■ What to do
Leave out any pictures and transcribe all other data below exactly.

— Start —

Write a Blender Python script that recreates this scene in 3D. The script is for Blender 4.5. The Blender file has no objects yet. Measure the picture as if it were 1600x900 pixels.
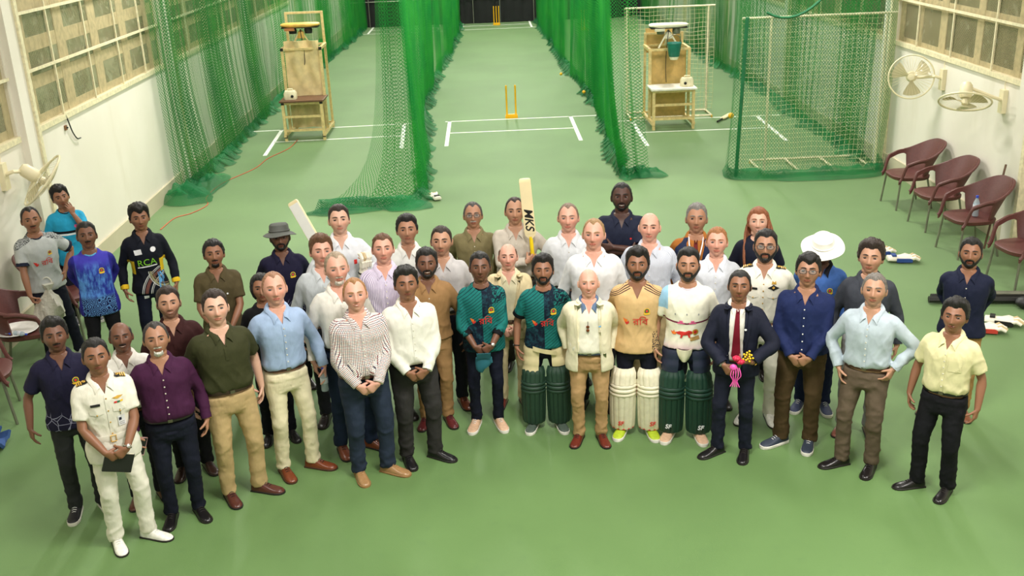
import bpy, bmesh, math, random
import numpy as np
from mathutils import Vector, Matrix
from mathutils.bvhtree import BVHTree
random.seed(7); RNG = np.random.default_rng(7)
SC = bpy.context.scene
COL = SC.collection
PI = math.pi
# ------------------------------------------------------------------ camera
FPX, PITCH, YAW, ROLL, CAMH = 1603.9, .3573, .0162, -.0391, 4.3835
def cam_axes():
    cy, sy, cp, sp = math.cos(YAW), math.sin(YAW), math.cos(PITCH), math.sin(PITCH)
    f = Vector((sy*cp, cy*cp, -sp)); r = Vector((cy, -sy, 0)); u = r.cross(f)
    c, s = math.cos(ROLL), math.sin(ROLL)
    return c*r + s*u, -s*r + c*u, f
CR, CU, CF = cam_axes()
cam_d = bpy.data.cameras.new('camera'); cam = bpy.data.objects.new('camera', cam_d); COL.objects.link(cam)
cam_d.sensor_width = 36; cam_d.lens = 36*FPX/1600; cam_d.clip_end = 200
m = Matrix((CR, CU, -CF)).transposed().to_4x4(); m.translation = (0, 0, CAMH); cam.matrix_world = m
SC.camera = cam
def px(u, v, z=0.0):
    """point of the photograph's pixel (u, v) on the horizontal plane z"""
    d = CF + (u-800)/FPX*CR - (v-450)/FPX*CU
    t = (z-CAMH)/d.z
    return Vector((0, 0, CAMH)) + t*d
# ------------------------------------------------------------------ world, light, exposure
SC.view_settings.view_transform = 'Standard'; SC.view_settings.look = 'None'
SC.view_settings.exposure = 0.0; SC.view_settings.gamma = 1.0
SC.view_settings.use_curve_mapping = False
SC.cycles.transparent_max_bounces = 32; SC.cycles.max_bounces = 6
W = bpy.data.worlds.new('dusk'); SC.world = W; W.use_nodes = True
W.node_tree.nodes['Background'].inputs[0].default_value = (.16, .22, .26, 1)
W.node_tree.nodes['Background'].inputs[1].default_value = .5
# ceiling lamps: (x, y, power, length along y)
LROWS = ((1.0, (20, 115, 85)), (4.8, (85, 375, 265)), (9.5, (75, 95, 90)), (15.5, (310, 275, 275)), (21.5, (270, 235, 245)), (27.5, (255,)*3), (33.5, (255,)*3), (39, (255,)*3))
LAMPS = [(x, y, p[i]) for y, p in LROWS for i, x in enumerate((-3.4, .6, 4.6))]
XL, XR, YB, YE, ZC = -5.4, 6.65, -4.0, 42.4, 6.4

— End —

■ Complete output
Write a Blender Python script that recreates this scene in 3D. The script is for Blender 4.5. The Blender file has no objects yet. Measure the picture as if it were 1600x900 pixels.
import bpy, bmesh, math, random
import numpy as np
from mathutils import Vector, Matrix
from mathutils.bvhtree import BVHTree
random.seed(7); RNG = np.random.default_rng(7)
SC = bpy.context.scene
COL = SC.collection
PI = math.pi
# ------------------------------------------------------------------ camera
FPX, PITCH, YAW, ROLL, CAMH = 1603.9, .3573, .0162, -.0391, 4.3835
def cam_axes():
    cy, sy, cp, sp = math.cos(YAW), math.sin(YAW), math.cos(PITCH), math.sin(PITCH)
    f = Vector((sy*cp, cy*cp, -sp)); r = Vector((cy, -sy, 0)); u = r.cross(f)
    c, s = math.cos(ROLL), math.sin(ROLL)
    return c*r + s*u, -s*r + c*u, f
CR, CU, CF = cam_axes()
cam_d = bpy.data.cameras.new('camera'); cam = bpy.data.objects.new('camera', cam_d); COL.objects.link(cam)
cam_d.sensor_width = 36; cam_d.lens = 36*FPX/1600; cam_d.clip_end = 200
m = Matrix((CR, CU, -CF)).transposed().to_4x4(); m.translation = (0, 0, CAMH); cam.matrix_world = m
SC.camera = cam
def px(u, v, z=0.0):
    """point of the photograph's pixel (u, v) on the horizontal plane z"""
    d = CF + (u-800)/FPX*CR - (v-450)/FPX*CU
    t = (z-CAMH)/d.z
    return Vector((0, 0, CAMH)) + t*d
# ------------------------------------------------------------------ world, light, exposure
SC.view_settings.view_transform = 'Standard'; SC.view_settings.look = 'None'
SC.view_settings.exposure = 0.0; SC.view_settings.gamma = 1.0
SC.view_settings.use_curve_mapping = False
SC.cycles.transparent_max_bounces = 32; SC.cycles.max_bounces = 6
W = bpy.data.worlds.new('dusk'); SC.world = W; W.use_nodes = True
W.node_tree.nodes['Background'].inputs[0].default_value = (.16, .22, .26, 1)
W.node_tree.nodes['Background'].inputs[1].default_value = .5
# ceiling lamps: (x, y, power, length along y)
LROWS = ((1.0, (20, 115, 85)), (4.8, (85, 375, 265)), (9.5, (75, 95, 90)), (15.5, (310, 275, 275)), (21.5, (270, 235, 245)), (27.5, (255,)*3), (33.5, (255,)*3), (39, (255,)*3))
LAMPS = [(x, y, p[i]) for y, p in LROWS for i, x in enumerate((-3.4, .6, 4.6))]
XL, XR, YB, YE, ZC = -5.4, 6.65, -4.0, 42.4, 6.4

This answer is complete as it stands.